I prefer OOP (object orientated programming) because it just seems a lot more organized and modular because of the class system and extensions.
For example, I usually create a class called 'System' in my projects. This class connects to the database, handles error reporting & logging, and also supplies some system wide functions that are used by all the other classes.

So, I can then use the System class with others...
Example:
class User extends System{ }
This allows the User class to inherit functions/variables from System! :)

However, I also use procedural for smaller projects. Sometimes there's just no need to have an organized class system if the pages I am creating are very simple and not going to be expanded upon.

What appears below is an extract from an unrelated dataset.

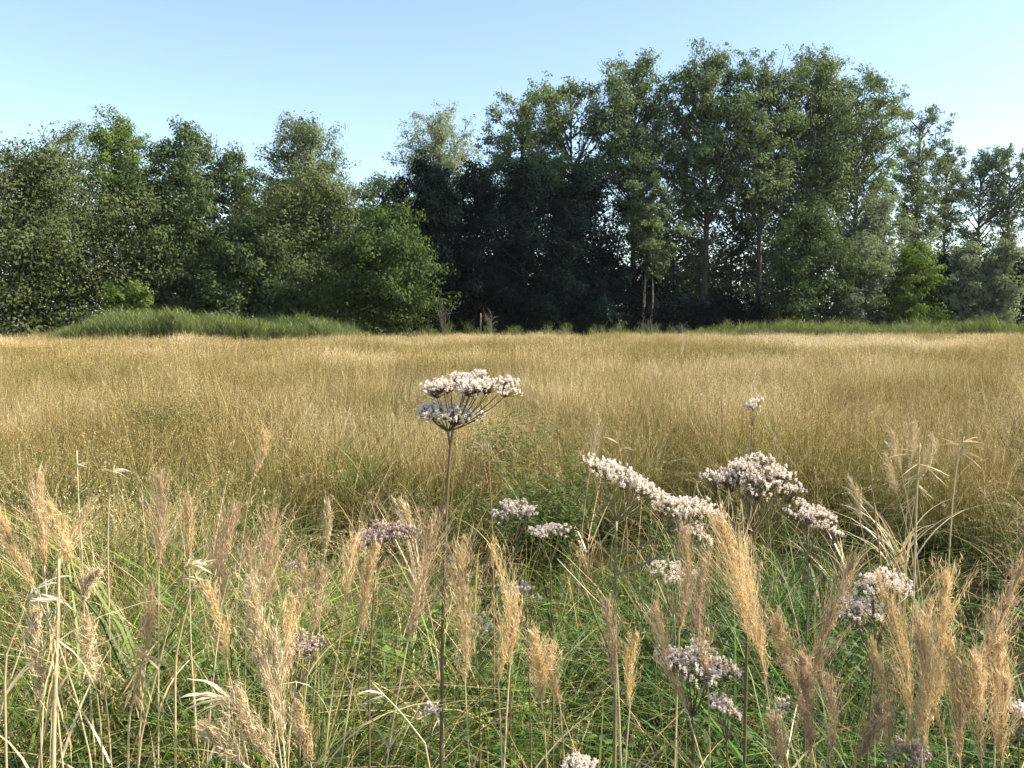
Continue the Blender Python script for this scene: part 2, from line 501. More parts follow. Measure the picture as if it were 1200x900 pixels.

If I need to write something up quickly, I'll just create a single functions file that holds them all in one place. If I need to write something REALLY quickly, I'll just write everything inline, but I hardly ever do that because 9 times out of 10 it looks disorganized and results in more code because you can't reuse things. So, if you're coding in almost any language and you have to choose OOP or Procedural, at least do one of them instead of creating spaghetti code with no defined functions/methods/classes. They're both better than nothing, but personally I use OOP around 90% of the time these days.
 
For me it really depends on how performance-critical the code in question is.
Especially in the context of PHP and other CGI webapps, you have to keep in mind that all your code runs every time on each request.
With huge frameworks like Symfony that means constructing thousands of class instances on each request, which might exhaust your memory and/or CPU sooner.
 
Well, I don't really have a preference much to say the least.

I quite like both ways of Programming but that's just as of now and I've yet to change as I start to learn more Programming-Languages and further study Computer-Science. C which is my new favourite Language is a Procedural-Language. So, there are no Classes. Now, I'm not good with Classes and so I plan to further study them when I get a new Java Book. So, that's why I quite like Procedural. Instead in C, we use Functions(Or 'Methods' as they're called in Object-Oriented[I'm pretty sure anyway. Again, I've yet to further study them]).

As for Object-Oriented, I don't really have a solid opinion on it, just like Procedural-Programming. What I don't like is Classes, Interfaces and Inheritance. Maybe that's because I don't know much about them yet and have still to continue learning them as that more than likely, is the case. But, I do happen to like Java and that is Object-Oriented. I have also picked up a tiny bit of interest in Ruby. That's also Object-Oriented. Python I know a bit about but it's not my cup of tea. That's also Object-Oriented. Again, it's things like Classes and Inheritance that I just don't happen to get which is why I don't have a solid opinion on Object-Oriented.

As of now, again, I've yet to further learn about Programming-Paradigms. Then once I learn a bit more about them, I learn about Classes and Inheritance and all of that, then maybe I'll have a preference for a Paradigm.
 
I prefer OOP ( Object Orientated Programming ) as i feel its more structured, coming from the old ways many years ago when PHP was more spaghetti code and the dreaded functions files linking structure was a daunting task.
With OOP design pattern now with frameworks or starting from scratch the code is more organized so its easy to find what and where needs editing.

I try always to group my code into an MVC structure too keeping the model classes, controllers, configurations and view files separate to keep it again organized so if having yourself and many other developers it wont be hard to jump straight back in and continue on.

OOP over old speggetti code, OOP and MVC wins now everytime for me.
 
Thanks for the question. I feel you can spend more time on the logic this way. It's good to start the other way though for training purposes.

I agree with this. I seem to get most of my training trying to code a Xenforo 2 add-on and it gives me much more logic that I'm able to work with. Seems to be the best option for me to start like that.